## Exercise prompt
Reproduce the data in its entirety, exactly as supplied.

* begin Data extract *

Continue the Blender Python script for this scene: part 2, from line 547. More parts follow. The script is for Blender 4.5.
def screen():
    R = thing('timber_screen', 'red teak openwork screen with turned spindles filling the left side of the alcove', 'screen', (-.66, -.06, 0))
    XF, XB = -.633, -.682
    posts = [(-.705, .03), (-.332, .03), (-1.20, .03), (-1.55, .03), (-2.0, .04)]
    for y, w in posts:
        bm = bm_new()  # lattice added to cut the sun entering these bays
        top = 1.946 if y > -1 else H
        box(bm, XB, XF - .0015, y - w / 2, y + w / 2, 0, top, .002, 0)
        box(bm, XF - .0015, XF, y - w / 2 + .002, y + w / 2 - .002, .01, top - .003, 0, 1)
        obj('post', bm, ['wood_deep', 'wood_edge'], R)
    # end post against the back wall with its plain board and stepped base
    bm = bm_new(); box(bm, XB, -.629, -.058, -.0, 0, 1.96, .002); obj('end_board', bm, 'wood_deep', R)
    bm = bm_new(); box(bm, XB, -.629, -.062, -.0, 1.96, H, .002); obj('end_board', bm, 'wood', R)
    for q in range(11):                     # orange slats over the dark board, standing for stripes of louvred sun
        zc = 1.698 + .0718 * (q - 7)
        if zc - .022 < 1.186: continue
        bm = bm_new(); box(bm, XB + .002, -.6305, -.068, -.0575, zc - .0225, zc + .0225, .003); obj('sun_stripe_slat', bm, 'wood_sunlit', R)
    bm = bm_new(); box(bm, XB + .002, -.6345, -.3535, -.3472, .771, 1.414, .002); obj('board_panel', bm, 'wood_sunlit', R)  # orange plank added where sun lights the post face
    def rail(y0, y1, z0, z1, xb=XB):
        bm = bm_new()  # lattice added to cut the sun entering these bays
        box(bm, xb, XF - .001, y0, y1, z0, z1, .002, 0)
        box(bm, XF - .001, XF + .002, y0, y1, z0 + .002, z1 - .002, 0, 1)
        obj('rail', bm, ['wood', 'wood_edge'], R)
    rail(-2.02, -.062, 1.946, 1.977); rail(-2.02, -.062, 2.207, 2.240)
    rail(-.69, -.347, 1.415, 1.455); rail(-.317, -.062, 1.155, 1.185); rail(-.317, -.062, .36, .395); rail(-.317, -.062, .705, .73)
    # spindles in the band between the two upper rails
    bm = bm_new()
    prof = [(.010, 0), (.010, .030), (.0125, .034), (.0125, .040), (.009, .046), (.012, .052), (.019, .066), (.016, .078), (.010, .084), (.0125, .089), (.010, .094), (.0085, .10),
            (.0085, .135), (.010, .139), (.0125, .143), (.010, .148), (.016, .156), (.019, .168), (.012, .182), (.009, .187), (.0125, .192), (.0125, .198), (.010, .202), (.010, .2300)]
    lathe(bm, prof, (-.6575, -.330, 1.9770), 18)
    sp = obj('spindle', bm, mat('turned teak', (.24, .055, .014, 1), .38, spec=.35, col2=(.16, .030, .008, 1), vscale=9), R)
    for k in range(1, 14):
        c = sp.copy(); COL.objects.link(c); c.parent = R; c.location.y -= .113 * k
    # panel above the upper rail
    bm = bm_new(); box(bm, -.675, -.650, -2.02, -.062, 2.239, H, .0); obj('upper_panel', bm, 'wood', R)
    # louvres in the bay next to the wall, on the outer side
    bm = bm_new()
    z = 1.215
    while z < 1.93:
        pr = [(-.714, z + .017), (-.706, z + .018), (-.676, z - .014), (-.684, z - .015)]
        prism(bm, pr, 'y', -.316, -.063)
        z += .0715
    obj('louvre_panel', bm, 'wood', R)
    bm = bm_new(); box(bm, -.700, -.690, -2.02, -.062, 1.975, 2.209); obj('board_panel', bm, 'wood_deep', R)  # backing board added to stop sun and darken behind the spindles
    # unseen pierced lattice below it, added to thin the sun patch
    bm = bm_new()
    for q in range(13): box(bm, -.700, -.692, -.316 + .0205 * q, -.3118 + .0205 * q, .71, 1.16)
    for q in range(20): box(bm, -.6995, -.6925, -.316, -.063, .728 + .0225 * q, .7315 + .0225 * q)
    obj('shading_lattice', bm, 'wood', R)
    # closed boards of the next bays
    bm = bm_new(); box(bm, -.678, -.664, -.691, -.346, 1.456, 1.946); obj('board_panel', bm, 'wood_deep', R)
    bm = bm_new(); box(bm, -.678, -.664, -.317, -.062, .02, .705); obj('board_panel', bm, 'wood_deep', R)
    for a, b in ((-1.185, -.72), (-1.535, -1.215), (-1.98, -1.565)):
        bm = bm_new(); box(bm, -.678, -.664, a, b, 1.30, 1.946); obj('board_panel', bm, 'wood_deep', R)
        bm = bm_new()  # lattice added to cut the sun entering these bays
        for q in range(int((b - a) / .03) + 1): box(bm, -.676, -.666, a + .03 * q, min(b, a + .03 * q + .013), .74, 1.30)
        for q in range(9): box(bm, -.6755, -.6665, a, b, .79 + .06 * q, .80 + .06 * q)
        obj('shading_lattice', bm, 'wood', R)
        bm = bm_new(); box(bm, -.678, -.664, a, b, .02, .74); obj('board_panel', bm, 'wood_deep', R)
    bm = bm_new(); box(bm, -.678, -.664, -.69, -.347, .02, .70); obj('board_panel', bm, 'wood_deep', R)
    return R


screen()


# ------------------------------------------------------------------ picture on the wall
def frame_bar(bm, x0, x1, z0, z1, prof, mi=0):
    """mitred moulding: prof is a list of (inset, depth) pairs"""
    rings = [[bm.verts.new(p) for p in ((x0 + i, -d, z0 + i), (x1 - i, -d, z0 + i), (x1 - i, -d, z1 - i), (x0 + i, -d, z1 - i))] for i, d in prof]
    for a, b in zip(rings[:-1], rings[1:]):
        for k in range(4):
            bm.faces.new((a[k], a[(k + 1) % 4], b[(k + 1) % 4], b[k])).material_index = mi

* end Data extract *

## Answer to this task
Continue the Blender Python script for this scene: part 2, from line 547. More parts follow. The script is for Blender 4.5.
def screen():
    R = thing('timber_screen', 'red teak openwork screen with turned spindles filling the left side of the alcove', 'screen', (-.66, -.06, 0))
    XF, XB = -.633, -.682
    posts = [(-.705, .03), (-.332, .03), (-1.20, .03), (-1.55, .03), (-2.0, .04)]
    for y, w in posts:
        bm = bm_new()  # lattice added to cut the sun entering these bays
        top = 1.946 if y > -1 else H
        box(bm, XB, XF - .0015, y - w / 2, y + w / 2, 0, top, .002, 0)
        box(bm, XF - .0015, XF, y - w / 2 + .002, y + w / 2 - .002, .01, top - .003, 0, 1)
        obj('post', bm, ['wood_deep', 'wood_edge'], R)
    # end post against the back wall with its plain board and stepped base
    bm = bm_new(); box(bm, XB, -.629, -.058, -.0, 0, 1.96, .002); obj('end_board', bm, 'wood_deep', R)
    bm = bm_new(); box(bm, XB, -.629, -.062, -.0, 1.96, H, .002); obj('end_board', bm, 'wood', R)
    for q in range(11):                     # orange slats over the dark board, standing for stripes of louvred sun
        zc = 1.698 + .0718 * (q - 7)
        if zc - .022 < 1.186: continue
        bm = bm_new(); box(bm, XB + .002, -.6305, -.068, -.0575, zc - .0225, zc + .0225, .003); obj('sun_stripe_slat', bm, 'wood_sunlit', R)
    bm = bm_new(); box(bm, XB + .002, -.6345, -.3535, -.3472, .771, 1.414, .002); obj('board_panel', bm, 'wood_sunlit', R)  # orange plank added where sun lights the post face
    def rail(y0, y1, z0, z1, xb=XB):
        bm = bm_new()  # lattice added to cut the sun entering these bays
        box(bm, xb, XF - .001, y0, y1, z0, z1, .002, 0)
        box(bm, XF - .001, XF + .002, y0, y1, z0 + .002, z1 - .002, 0, 1)
        obj('rail', bm, ['wood', 'wood_edge'], R)
    rail(-2.02, -.062, 1.946, 1.977); rail(-2.02, -.062, 2.207, 2.240)
    rail(-.69, -.347, 1.415, 1.455); rail(-.317, -.062, 1.155, 1.185); rail(-.317, -.062, .36, .395); rail(-.317, -.062, .705, .73)
    # spindles in the band between the two upper rails
    bm = bm_new()
    prof = [(.010, 0), (.010, .030), (.0125, .034), (.0125, .040), (.009, .046), (.012, .052), (.019, .066), (.016, .078), (.010, .084), (.0125, .089), (.010, .094), (.0085, .10),
            (.0085, .135), (.010, .139), (.0125, .143), (.010, .148), (.016, .156), (.019, .168), (.012, .182), (.009, .187), (.0125, .192), (.0125, .198), (.010, .202), (.010, .2300)]
    lathe(bm, prof, (-.6575, -.330, 1.9770), 18)
    sp = obj('spindle', bm, mat('turned teak', (.24, .055, .014, 1), .38, spec=.35, col2=(.16, .030, .008, 1), vscale=9), R)
    for k in range(1, 14):
        c = sp.copy(); COL.objects.link(c); c.parent = R; c.location.y -= .113 * k
    # panel above the upper rail
    bm = bm_new(); box(bm, -.675, -.650, -2.02, -.062, 2.239, H, .0); obj('upper_panel', bm, 'wood', R)
    # louvres in the bay next to the wall, on the outer side
    bm = bm_new()
    z = 1.215
    while z < 1.93:
        pr = [(-.714, z + .017), (-.706, z + .018), (-.676, z - .014), (-.684, z - .015)]
        prism(bm, pr, 'y', -.316, -.063)
        z += .0715
    obj('louvre_panel', bm, 'wood', R)
    bm = bm_new(); box(bm, -.700, -.690, -2.02, -.062, 1.975, 2.209); obj('board_panel', bm, 'wood_deep', R)  # backing board added to stop sun and darken behind the spindles
    # unseen pierced lattice below it, added to thin the sun patch
    bm = bm_new()
    for q in range(13): box(bm, -.700, -.692, -.316 + .0205 * q, -.3118 + .0205 * q, .71, 1.16)
    for q in range(20): box(bm, -.6995, -.6925, -.316, -.063, .728 + .0225 * q, .7315 + .0225 * q)
    obj('shading_lattice', bm, 'wood', R)
    # closed boards of the next bays
    bm = bm_new(); box(bm, -.678, -.664, -.691, -.346, 1.456, 1.946); obj('board_panel', bm, 'wood_deep', R)
    bm = bm_new(); box(bm, -.678, -.664, -.317, -.062, .02, .705); obj('board_panel', bm, 'wood_deep', R)
    for a, b in ((-1.185, -.72), (-1.535, -1.215), (-1.98, -1.565)):
        bm = bm_new(); box(bm, -.678, -.664, a, b, 1.30, 1.946); obj('board_panel', bm, 'wood_deep', R)
        bm = bm_new()  # lattice added to cut the sun entering these bays
        for q in range(int((b - a) / .03) + 1): box(bm, -.676, -.666, a + .03 * q, min(b, a + .03 * q + .013), .74, 1.30)
        for q in range(9): box(bm, -.6755, -.6665, a, b, .79 + .06 * q, .80 + .06 * q)
        obj('shading_lattice', bm, 'wood', R)
        bm = bm_new(); box(bm, -.678, -.664, a, b, .02, .74); obj('board_panel', bm, 'wood_deep', R)
    bm = bm_new(); box(bm, -.678, -.664, -.69, -.347, .02, .70); obj('board_panel', bm, 'wood_deep', R)
    return R


screen()


# ------------------------------------------------------------------ picture on the wall
def frame_bar(bm, x0, x1, z0, z1, prof, mi=0):
    """mitred moulding: prof is a list of (inset, depth) pairs"""
    rings = [[bm.verts.new(p) for p in ((x0 + i, -d, z0 + i), (x1 - i, -d, z0 + i), (x1 - i, -d, z1 - i), (x0 + i, -d, z1 - i))] for i, d in prof]
    for a, b in zip(rings[:-1], rings[1:]):
        for k in range(4):
            bm.faces.new((a[k], a[(k + 1) % 4], b[(k + 1) % 4], b[k])).material_index = mi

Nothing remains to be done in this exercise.